Nearly as much fun, for me, was that the letter refers to Anthony Powell:
Anthony Powell has written to me, and mentions you admiringly. Some of his comments about the Army are v. funny. He's somebody I'd like to know better when the war is over. I find his letters funnier than his books.


7) And, on the topic of things that don’t exist, my friend and former co-worker Erin says:
I tried to post a comment to your blog but it wouldn't let me! I dreamed a few nights ago that I wrote a book called Scurry and that I had to approve the cover design (a b/w photo of a fully dressed woman sitting at the tide line of a Scottish-looking beach) while talking on a cell phone and driving in traffic. What’s with all the book dreams?

All I could tell Erin was that if she’ll actually publish Scurry, I’ll write about it here.

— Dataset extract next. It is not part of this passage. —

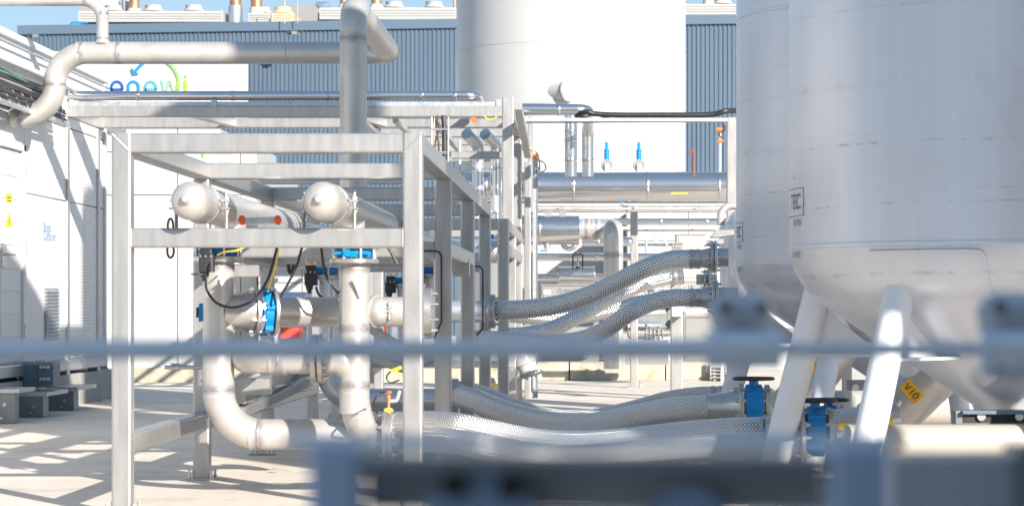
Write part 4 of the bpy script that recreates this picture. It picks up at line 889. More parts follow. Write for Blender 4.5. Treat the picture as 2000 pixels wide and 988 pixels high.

8) Boswell, in his London Journal, records some advice that we bloggers should probably take to heart:
I read [Lord Erskine] a little of [my journal] this evening. To be sure it is very carelessly wrote, which he freely took notice, and said it might become a habit to me to write in that manner, so that I would learn a mere slatternly style. He advised me to take more pains upon it, and to render it useful by being a good method to practice writing: to turn periods and render myself ready at different kinds of expression. He is very right. I shall be more attentive for the future, and rather give a little neatly done than good deal slovenly.


9) And, finally, since my book-laden return from Portland (and Powell’s) in early July, I’ve only bought four books. Well, unless you count the four Hard Case Crime books that came in the mail. Or the couple of New York Review Books that a friend sent me. Or the mystery novel my dad lent me.

Regardless, I’ve made progress. For the first time in several years, I’ve got fewer unread books in the house than I did two months ago.

It’s important, in these late-summer days, to enjoy small victories. Enjoy the holiday.